The University of Chicago department of Capital Project Delivery relies on well established procedures for soliciting and receiving proposals for specific scopes of work.  The department of Procurement and Payment Services (PPS) has assembled a RACI (Responsible, Accountable, Consulted, Informed) diagram to document the roles played by CPD and PPS during the solicitation of proposals and purchase orders and the negotiation/issuance of contracts.  

CPD is also able to take advantage of contract templates that have been refined between CPD, PPS, and the Office of Legal Counsel over many years.  Finally, the Procurement and Legal departments provide assistance in contract negotiation if/when the vendors that CPD selects have exceptions to the standard contracts.  Therefore, the Controls defined in the Project Delivery Guide are focused on specific areas that are discretionary to individual projects, or require engagement of project stakeholders in addition to Procurement and Legal.  Specifically, these issues include:

Project-specific Contracting strategies – the University procurement guidelines do not dictate the form of contract that should be used for an individual project.  In the past, Capital Project Delivery has managed projects under several forms of contract, including Lump Sum General Contract, Construction Manager At-Risk, Design Build, and Cost Plus. CPD will continue to evaluate each project and recommend the most sensible contracting strategy.  However, to provide a consistent methodology, CPD has determined that the following standard forms of contract will be employed on each of the two project types:

  • Projects Less than $3 Million – Lump Sum General Contract (Design-Bid-Build)
  • Projects Greater than $3 Million – Construction Manager At-Risk

In order to deviate from these standard strategies, we have indicated in the Project Delivery Guide that the contracting strategy may be revisited during the Programming phase, and will require the approval of the Provost.
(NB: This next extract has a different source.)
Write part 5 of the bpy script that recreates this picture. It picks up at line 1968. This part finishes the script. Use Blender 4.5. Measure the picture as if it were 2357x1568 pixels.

Other Vendor Selection and Timing – each capital project is different, and requires a different set of consultants and contractors.  The CPD project manager should work with project stakeholders, including the A/E team and contractors, to identify the required timing for each service or construction contract that will be used during the project.  The procurement timelines should consider the length of time to issue an RFP, receive bids, scope reviews/interviews, and the time for Central Procurement to approve the issuance of a contract after the vendor is selected. 

Commitment Approvals and Change Order Management – the University and Capital Project Delivery have developed effective workflows and approval structures for the approval of contracts and of change orders to contracts, task orders, or purchase orders.  These workflows are illustrated in the e-Builder project management software Commitment Approval and Change Order modules.  The e-Builder workflows assure that all contracts are reviewed and approved at appropriate levels of Facilities Services and University hierarchies, and that all change orders are reviewed by the architect, project manager, and any other University personnel that are required to sign off depending on the magnitude of the change order.